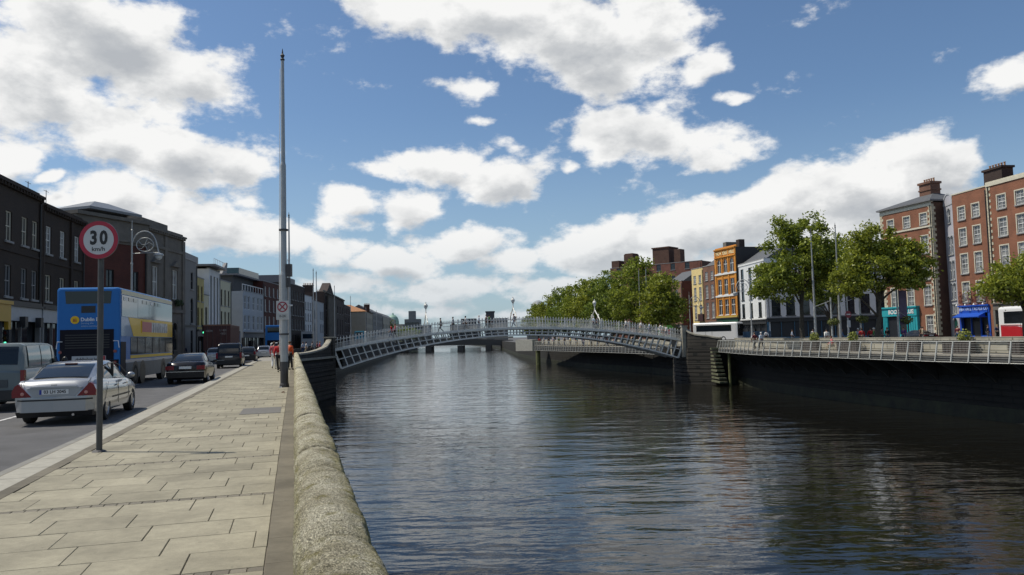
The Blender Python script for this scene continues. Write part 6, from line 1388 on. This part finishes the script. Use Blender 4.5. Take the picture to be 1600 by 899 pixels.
def lamp(label, x, y, h, rz, sc=1, double=False):
    t = thing('street_lamp', label, 'street lamp', (x, y, -.1), rz, 'ornate scroll street lamps')
    MB().lathe([(.22, 0), (.2, .9), (.12, 1.1), (.10, 2.2), (.12, 2.25), (.085, 2.4), (.07, h * .7), (.10, h * .705), (.06, h * .72), (.05, h - .8), (.08, h - .75), (.03, h - .7), (.02, h)], 12).build('column', M_lamp, t)
    for sg in ((1, -1) if double else (1,)):
        z0 = h - 2.6; R_ = 1.0
        MB().tube([(0, 0, z0 + .3)] + [(sg * (R_ - R_ * math.cos(a)) * .9, 0, z0 + .6 + 1.15 * math.sin(a)) for a in [PI * i / 12 for i in range(1, 12)]] + [(sg * 1.95, 0, z0 + .1)], .05, 8).build('arm', M_lamp, t)
        MB().tube([(sg * (.95 + .62 * math.cos(a)), 0, z0 + .72 + .52 * math.sin(a)) for a in [2 * PI * i / 20 for i in range(21)]], .035, 6).build('scroll_ring', M_lamp, t)
        for k in range(5): a = k * 2 * PI / 5; MB().tube([(sg * .95, 0, z0 + .72), (sg * (.95 + .3 * math.cos(a)), 0, z0 + .72 + .3 * math.sin(a + .6)), (sg * (.95 + .55 * math.cos(a)), 0, z0 + .72 + .45 * math.sin(a))], .022, 5).build('scroll_leaf', M_lamp, t)
        MB().tube([(0, 0, z0 + .05), (sg * .9, 0, z0 + .1), (sg * 1.9, 0, z0 + .1)], .03, 6).build('tie_bar', M_lamp, t)
        hd = MB().lathe([(.05, .12), (.16, .06), (.34, 0), (.36, -.12), (.30, -.15)], 14, (sg * 1.95, 0, z0)).build('lamp_head', M_lamp, t); MB().lathe([(.28, -.15), (.22, -.34), (.08, -.45), (.01, -.46)], 14, (sg * 1.95, 0, z0)).build('lamp_glass', M_lampglass, hd)
    return t
lamp('ornate scroll-arm street lamp rising behind the double-decker bus, against the red brick building', -28.6, 57.6, 11.3, .1)
lamp('scroll-arm street lamp standing before the white corner pub', 32.1, 103.5, 9.6, PI * .9)
lamp('scroll-arm street lamp showing between the two leafy trees behind the parapet', 39.2, 90, 9.4, .2)
lamp('scroll-arm street lamp near the brick corner building past the footbridge', 29.5, 128, 8.6, 0)
def traffic_light(label, x, y, rz, h=3.2):
    t = thing('traffic_light', label, 'traffic light', (x, y, -.1), rz, 'traffic lights on the left quay'); MB().lathe([(.055, 0), (.05, h)], 8).build('post', M_poled, t)
    hd = MB().box(-.19, .19, -.22, .02, h - .1, h + 1.0).build('signal_head', M_dark, t)
    for k, (z, c, e) in enumerate(((h + .8, (.08, .01, .01), 0), (h + .47, (.08, .05, .01), 0), (h + .14, (.1, .9, .45), 3.0))): MB().lathe([(.11, -.01), (.11, .02)], 14, (0, -.235, z), axis='y').build('signal_lens', mat('lens_%d' % k, c, .3, emit=e, var=0), hd); MB().lathe([(.13, -.12), (.13, 0)], 14, (0, -.22, z), axis='y', caps=False).build('visor', M_dark, hd)
    return t
traffic_light('traffic light showing green before the grey wall left of the container lorry', -34.5, 86, 0, 3.0)
traffic_light('small green signal in front of the mustard shopfront at the left frame edge', -31.2, 47.5, 0, 2.0)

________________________

◆ **Goal of the exercise**:
From the material above, reproduce everything verbatim except the pictures.

◆ **Correct result**:
The Blender Python script for this scene continues. Write part 6, from line 1388 on. This part finishes the script. Use Blender 4.5. Take the picture to be 1600 by 899 pixels.
def lamp(label, x, y, h, rz, sc=1, double=False):
    t = thing('street_lamp', label, 'street lamp', (x, y, -.1), rz, 'ornate scroll street lamps')
    MB().lathe([(.22, 0), (.2, .9), (.12, 1.1), (.10, 2.2), (.12, 2.25), (.085, 2.4), (.07, h * .7), (.10, h * .705), (.06, h * .72), (.05, h - .8), (.08, h - .75), (.03, h - .7), (.02, h)], 12).build('column', M_lamp, t)
    for sg in ((1, -1) if double else (1,)):
        z0 = h - 2.6; R_ = 1.0
        MB().tube([(0, 0, z0 + .3)] + [(sg * (R_ - R_ * math.cos(a)) * .9, 0, z0 + .6 + 1.15 * math.sin(a)) for a in [PI * i / 12 for i in range(1, 12)]] + [(sg * 1.95, 0, z0 + .1)], .05, 8).build('arm', M_lamp, t)
        MB().tube([(sg * (.95 + .62 * math.cos(a)), 0, z0 + .72 + .52 * math.sin(a)) for a in [2 * PI * i / 20 for i in range(21)]], .035, 6).build('scroll_ring', M_lamp, t)
        for k in range(5): a = k * 2 * PI / 5; MB().tube([(sg * .95, 0, z0 + .72), (sg * (.95 + .3 * math.cos(a)), 0, z0 + .72 + .3 * math.sin(a + .6)), (sg * (.95 + .55 * math.cos(a)), 0, z0 + .72 + .45 * math.sin(a))], .022, 5).build('scroll_leaf', M_lamp, t)
        MB().tube([(0, 0, z0 + .05), (sg * .9, 0, z0 + .1), (sg * 1.9, 0, z0 + .1)], .03, 6).build('tie_bar', M_lamp, t)
        hd = MB().lathe([(.05, .12), (.16, .06), (.34, 0), (.36, -.12), (.30, -.15)], 14, (sg * 1.95, 0, z0)).build('lamp_head', M_lamp, t); MB().lathe([(.28, -.15), (.22, -.34), (.08, -.45), (.01, -.46)], 14, (sg * 1.95, 0, z0)).build('lamp_glass', M_lampglass, hd)
    return t
lamp('ornate scroll-arm street lamp rising behind the double-decker bus, against the red brick building', -28.6, 57.6, 11.3, .1)
lamp('scroll-arm street lamp standing before the white corner pub', 32.1, 103.5, 9.6, PI * .9)
lamp('scroll-arm street lamp showing between the two leafy trees behind the parapet', 39.2, 90, 9.4, .2)
lamp('scroll-arm street lamp near the brick corner building past the footbridge', 29.5, 128, 8.6, 0)
def traffic_light(label, x, y, rz, h=3.2):
    t = thing('traffic_light', label, 'traffic light', (x, y, -.1), rz, 'traffic lights on the left quay'); MB().lathe([(.055, 0), (.05, h)], 8).build('post', M_poled, t)
    hd = MB().box(-.19, .19, -.22, .02, h - .1, h + 1.0).build('signal_head', M_dark, t)
    for k, (z, c, e) in enumerate(((h + .8, (.08, .01, .01), 0), (h + .47, (.08, .05, .01), 0), (h + .14, (.1, .9, .45), 3.0))): MB().lathe([(.11, -.01), (.11, .02)], 14, (0, -.235, z), axis='y').build('signal_lens', mat('lens_%d' % k, c, .3, emit=e, var=0), hd); MB().lathe([(.13, -.12), (.13, 0)], 14, (0, -.22, z), axis='y', caps=False).build('visor', M_dark, hd)
    return t
traffic_light('traffic light showing green before the grey wall left of the container lorry', -34.5, 86, 0, 3.0)
traffic_light('small green signal in front of the mustard shopfront at the left frame edge', -31.2, 47.5, 0, 2.0)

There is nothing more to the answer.